You were pleased to be involved...
"£45 to me was a dream sum. I had no idea you were supposed to add a couple of zeroes to that number. For backbreaking soulless session numbers. But I was cutting my teeth, getting time in the studio, that's all I really wanted."
Justin Hawkins from the Darkness made a tidy sum from ads.
"Yeah, but I never wrote them. I was a kid doing work on them, but he actually wrote the IKEA jingle. He funded that first album right? £100,000? Pretty good."
Did you like them at all? There's a falsetto thing going on in your music and theirs...
"I never really connected with that album ['Permission to Land'], I have to be honest. I look for different things in albums. It was hooky and entertaining."
I take it you're a Queen fan.
"Not as enormous a fan as a lot of people would assume."
You can hear Queen in 'Grace Kelly'.
"Freddie is there, but 'Grace Kelly' came from the idea that if I were going to write a little stick you insult song to the music industry I would do it with the most obvious melody. So I based it on this kind of classical opera melody - a classical choral opera chorus section from an opera. That's where the theatricality comes in, that's why it's reminiscent of Queen. But I name checked Freddie, so..."
You say you won't talk about sexuality or sexual orientation, but when writing a song like 'Billy Brown' [about a married man falling in love with another man], shouldn't you justify yourself in some way?
"No. I don't see how the two come together. Just because you write about things doesn't necessarily mean you have to immediately stick them into your own life. I mean I write a lot about a lot of things."
I noticed recently Kele from Bloc Party had started being a little more open about his sexuality because he was exploring it in song...
"You know, talk to me in a year.
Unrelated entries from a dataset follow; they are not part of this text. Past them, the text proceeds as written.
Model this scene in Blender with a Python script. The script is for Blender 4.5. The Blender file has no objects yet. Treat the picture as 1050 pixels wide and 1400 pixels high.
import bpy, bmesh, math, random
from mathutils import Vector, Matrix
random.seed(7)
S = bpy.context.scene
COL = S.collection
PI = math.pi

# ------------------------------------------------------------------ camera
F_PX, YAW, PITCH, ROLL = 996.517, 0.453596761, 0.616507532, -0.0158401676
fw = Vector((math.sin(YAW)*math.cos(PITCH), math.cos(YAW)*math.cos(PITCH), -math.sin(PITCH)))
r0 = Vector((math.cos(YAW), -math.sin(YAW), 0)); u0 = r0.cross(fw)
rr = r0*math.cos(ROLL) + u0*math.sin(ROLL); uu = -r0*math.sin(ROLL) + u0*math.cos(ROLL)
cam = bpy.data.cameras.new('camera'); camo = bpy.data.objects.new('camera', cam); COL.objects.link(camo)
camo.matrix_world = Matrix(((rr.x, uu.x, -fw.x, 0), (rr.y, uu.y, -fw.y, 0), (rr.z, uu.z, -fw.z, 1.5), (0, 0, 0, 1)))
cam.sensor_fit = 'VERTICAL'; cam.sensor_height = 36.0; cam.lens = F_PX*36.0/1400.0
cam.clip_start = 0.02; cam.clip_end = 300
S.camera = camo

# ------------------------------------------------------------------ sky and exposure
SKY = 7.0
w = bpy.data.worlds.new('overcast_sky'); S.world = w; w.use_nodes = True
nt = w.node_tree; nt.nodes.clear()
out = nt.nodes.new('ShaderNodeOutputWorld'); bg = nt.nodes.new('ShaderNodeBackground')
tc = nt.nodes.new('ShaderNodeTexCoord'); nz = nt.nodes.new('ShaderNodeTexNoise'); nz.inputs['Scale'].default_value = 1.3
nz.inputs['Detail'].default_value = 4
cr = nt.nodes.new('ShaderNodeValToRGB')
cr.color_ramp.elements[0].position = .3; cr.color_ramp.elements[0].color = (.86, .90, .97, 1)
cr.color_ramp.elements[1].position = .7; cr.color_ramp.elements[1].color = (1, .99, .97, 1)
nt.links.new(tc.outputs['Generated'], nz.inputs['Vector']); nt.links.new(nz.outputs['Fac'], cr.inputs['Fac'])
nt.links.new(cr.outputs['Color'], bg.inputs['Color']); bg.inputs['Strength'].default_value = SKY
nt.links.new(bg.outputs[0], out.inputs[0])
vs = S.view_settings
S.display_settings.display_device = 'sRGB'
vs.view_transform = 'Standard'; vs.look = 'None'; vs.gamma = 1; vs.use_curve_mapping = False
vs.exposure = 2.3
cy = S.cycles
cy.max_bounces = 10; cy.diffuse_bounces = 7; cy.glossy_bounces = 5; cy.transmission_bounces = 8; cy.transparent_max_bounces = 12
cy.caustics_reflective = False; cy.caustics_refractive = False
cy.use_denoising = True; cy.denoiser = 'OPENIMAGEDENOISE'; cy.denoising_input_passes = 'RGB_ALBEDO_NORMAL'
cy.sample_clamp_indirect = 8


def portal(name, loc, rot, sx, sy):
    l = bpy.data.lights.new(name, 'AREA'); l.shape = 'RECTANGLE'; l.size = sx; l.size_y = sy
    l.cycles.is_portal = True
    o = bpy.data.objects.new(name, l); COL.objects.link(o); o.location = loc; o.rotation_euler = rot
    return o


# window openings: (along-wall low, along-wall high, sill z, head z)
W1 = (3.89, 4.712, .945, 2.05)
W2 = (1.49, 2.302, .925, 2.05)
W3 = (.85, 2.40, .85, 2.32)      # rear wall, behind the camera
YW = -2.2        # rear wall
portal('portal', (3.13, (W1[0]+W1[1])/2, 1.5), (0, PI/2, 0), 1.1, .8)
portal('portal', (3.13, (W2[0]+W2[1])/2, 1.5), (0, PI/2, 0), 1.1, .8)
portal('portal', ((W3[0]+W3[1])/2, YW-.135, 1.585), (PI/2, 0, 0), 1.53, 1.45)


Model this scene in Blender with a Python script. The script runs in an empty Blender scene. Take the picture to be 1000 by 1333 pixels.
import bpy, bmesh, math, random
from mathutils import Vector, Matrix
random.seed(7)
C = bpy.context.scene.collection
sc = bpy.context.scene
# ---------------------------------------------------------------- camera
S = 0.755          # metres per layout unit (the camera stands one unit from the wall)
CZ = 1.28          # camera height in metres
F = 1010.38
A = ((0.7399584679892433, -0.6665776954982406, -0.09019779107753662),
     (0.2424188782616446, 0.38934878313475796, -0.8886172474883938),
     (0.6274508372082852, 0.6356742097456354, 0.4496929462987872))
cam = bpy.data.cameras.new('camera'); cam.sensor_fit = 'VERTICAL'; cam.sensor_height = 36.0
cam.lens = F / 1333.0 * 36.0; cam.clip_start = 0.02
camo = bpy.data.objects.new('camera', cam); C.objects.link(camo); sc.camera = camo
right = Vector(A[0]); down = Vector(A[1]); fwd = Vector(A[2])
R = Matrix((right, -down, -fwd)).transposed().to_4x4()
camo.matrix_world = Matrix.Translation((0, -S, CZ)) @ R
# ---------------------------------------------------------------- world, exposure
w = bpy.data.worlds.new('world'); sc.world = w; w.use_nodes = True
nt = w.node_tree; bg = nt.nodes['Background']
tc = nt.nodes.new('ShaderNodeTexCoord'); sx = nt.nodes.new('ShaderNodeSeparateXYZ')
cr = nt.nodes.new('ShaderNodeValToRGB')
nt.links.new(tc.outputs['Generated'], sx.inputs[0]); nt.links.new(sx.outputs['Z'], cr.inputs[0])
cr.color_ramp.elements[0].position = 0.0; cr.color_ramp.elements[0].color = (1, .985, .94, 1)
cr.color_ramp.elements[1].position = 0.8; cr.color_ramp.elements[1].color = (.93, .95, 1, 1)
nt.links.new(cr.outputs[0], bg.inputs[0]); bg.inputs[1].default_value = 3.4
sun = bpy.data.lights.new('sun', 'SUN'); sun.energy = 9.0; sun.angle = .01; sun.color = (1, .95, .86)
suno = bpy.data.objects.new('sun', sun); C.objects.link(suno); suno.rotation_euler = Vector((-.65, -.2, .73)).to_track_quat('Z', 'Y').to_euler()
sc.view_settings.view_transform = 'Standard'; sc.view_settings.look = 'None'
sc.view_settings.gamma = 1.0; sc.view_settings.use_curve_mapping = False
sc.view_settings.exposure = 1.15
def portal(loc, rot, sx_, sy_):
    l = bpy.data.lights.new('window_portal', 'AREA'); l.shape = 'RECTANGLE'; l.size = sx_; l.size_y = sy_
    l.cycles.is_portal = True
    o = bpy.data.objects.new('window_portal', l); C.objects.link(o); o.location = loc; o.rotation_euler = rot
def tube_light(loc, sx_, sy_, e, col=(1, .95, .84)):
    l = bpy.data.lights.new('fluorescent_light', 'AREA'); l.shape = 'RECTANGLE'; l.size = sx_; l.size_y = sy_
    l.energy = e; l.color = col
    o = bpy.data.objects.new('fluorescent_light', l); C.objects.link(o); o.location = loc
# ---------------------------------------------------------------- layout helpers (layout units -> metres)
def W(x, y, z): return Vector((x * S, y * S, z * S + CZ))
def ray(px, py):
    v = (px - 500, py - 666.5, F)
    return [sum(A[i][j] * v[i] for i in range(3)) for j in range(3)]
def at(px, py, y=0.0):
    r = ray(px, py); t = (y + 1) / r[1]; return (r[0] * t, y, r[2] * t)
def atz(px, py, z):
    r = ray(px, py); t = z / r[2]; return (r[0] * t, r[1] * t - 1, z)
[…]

I've come across this before, people say 'why do you come up with little characters for songs? Why did you write 'Lollipop' if it wasn't about yourself? Why do you write about Big Girls?' all this stuff. The one thing about songwriting, especially in the 60s and 70s was that people used to tell stories and paint little pictures. You know, the Beatles flipped from story to story, they cut out newspaper clippings and wrote stories about them, that's how they got a lot of their inspiration. And I don't see nowadays why you can't do that? You can't get away with writing little movies.
"I understand that in an era of tabloid culture everyone feels a subject matter has to be justified by the songwriter or the singer's motives or personal experience. That's not necessarily as old as the caves. My sexuality has nothing to with it, it's a rule of thumb for songwriting and it means you don't get stale or stagnant as quickly.
"The right I do want to defend is my right to write about absolutely anything."